┌──
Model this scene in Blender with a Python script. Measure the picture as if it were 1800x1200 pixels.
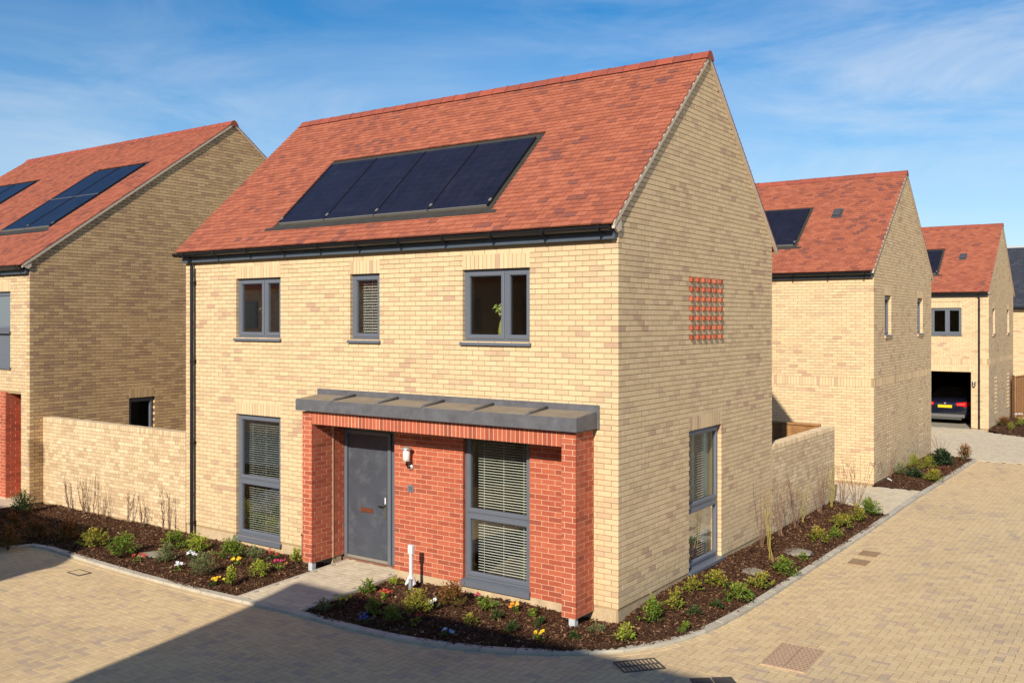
import bpy, math, random
import numpy as np
from mathutils import Vector, Matrix

for o in list(bpy.data.objects): bpy.data.objects.remove(o)
scene = bpy.context.scene
COL = scene.collection
random.seed(7); RNG = np.random.default_rng(7)

# ------------------------------------------------------------------ camera
cam_d = bpy.data.cameras.new("camera"); cam = bpy.data.objects.new("camera", cam_d); COL.objects.link(cam)
CAM = Vector((6.10465603, -11.13250725, 3.8987)); YAW = math.radians(90-54.8003)
cam.location = CAM
cam.rotation_euler = (math.radians(90), 0, YAW)
cam_d.sensor_width = 36.0; cam_d.lens = 1651.28/1800*36.0
cam_d.shift_y = -37.39/1800
cam_d.clip_start = 0.1; cam_d.clip_end = 3000
scene.camera = cam
CF = Vector((-math.sin(YAW), math.cos(YAW), 0)); CR = Vector((math.cos(YAW), math.sin(YAW), 0))
# ------------------------------------------------------------------ sky and sun
SUN = Vector((0.265, -1.0, 0.60)).normalized()
EL = math.asin(SUN.z); AZ = math.atan2(SUN.x, SUN.y)
world = bpy.data.worlds.new("World"); scene.world = world; world.use_nodes = True
wt = world.node_tree; wt.nodes.clear()
def wn(t, **k):
    n = wt.nodes.new(t)
    for a, b in k.items(): setattr(n, a, b)
    return n
sky = wn('ShaderNodeTexSky', sky_type='NISHITA'); sky.sun_disc = False
sky.sun_elevation = EL; sky.sun_rotation = AZ; sky.altitude = 0; sky.air_density = 1.0; sky.dust_density = 0.35; sky.ozone_density = 3.2
bg = wn('ShaderNodeBackground'); bg.inputs[1].default_value = 0.105
out = wn('ShaderNodeOutputWorld')
tc = wn('ShaderNodeTexCoord')
def wmap(scale, rot, loc=(0, 0, 0)):
    m = wn('ShaderNodeMapping'); m.inputs['Scale'].default_value = scale; m.inputs['Rotation'].default_value = rot; m.inputs['Location'].default_value = loc
    wt.links.new(tc.outputs['Generated'], m.inputs['Vector']); return m
m1 = wmap((1.5, 1.5, 6.5), (0.10, 0.06, 0.3), (0.4, 1.2, 0.35))
n1 = wn('ShaderNodeTexNoise'); n1.inputs['Scale'].default_value = 2.3; n1.inputs['Detail'].default_value = 9; n1.inputs['Roughness'].default_value = 0.62; n1.inputs['Distortion'].default_value = 0.55
wt.links.new(m1.outputs[0], n1.inputs['Vector'])
m2 = wmap((1, 1, 2.4), (0, 0, 0), (3.1, 1.0, 0.0))
n2 = wn('ShaderNodeTexNoise'); n2.inputs['Scale'].default_value = 1.7; n2.inputs['Detail'].default_value = 3
wt.links.new(m2.outputs[0], n2.inputs['Vector'])
mr1 = wn('ShaderNodeMapRange'); mr1.inputs[1].default_value = 0.36; mr1.inputs[2].default_value = 0.80
mr2 = wn('ShaderNodeMapRange'); mr2.inputs[1].default_value = 0.28; mr2.inputs[2].default_value = 0.60
wt.links.new(n1.outputs['Fac'], mr1.inputs[0]); wt.links.new(n2.outputs['Fac'], mr2.inputs[0])
mul = wn('ShaderNodeMath', operation='MULTIPLY'); wt.links.new(mr1.outputs[0], mul.inputs[0]); wt.links.new(mr2.outputs[0], mul.inputs[1])
dotr = wn('ShaderNodeVectorMath', operation='DOT_PRODUCT'); dotr.inputs[1].default_value = (0.425, 0.30, -3.2); wt.links.new(tc.outputs['Generated'], dotr.inputs[0])
mr3 = wn('ShaderNodeMapRange'); mr3.inputs[1].default_value = -1.33; mr3.inputs[2].default_value = -0.33; mr3.inputs[3].default_value = 0.0; mr3.inputs[4].default_value = 1.0; wt.links.new(dotr.outputs['Value'], mr3.inputs[0])
mul2 = wn('ShaderNodeMath', operation='MULTIPLY'); wt.links.new(mr3.outputs[0], mul2.inputs[1]); wt.links.new(mul.outputs[0], mul2.inputs[0])
hs = wn('ShaderNodeHueSaturation'); hs.inputs['Saturation'].default_value = 1.38; hs.inputs['Value'].default_value = 1.08
wt.links.new(sky.outputs[0], hs.inputs['Color'])
mixc = wn('ShaderNodeMix', data_type='RGBA'); wt.links.new(mul2.outputs[0], mixc.inputs[0])
wt.links.new(hs.outputs[0], mixc.inputs[6]); mixc.inputs[7].default_value = (7.2, 7.6, 8.1, 1)
sxz = wn('ShaderNodeSeparateXYZ'); wt.links.new(tc.outputs['Generated'], sxz.inputs[0])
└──
**Goal**
Tally the lines of the listing that include "scene". Reply with nothing but the count.

**Answer below**
5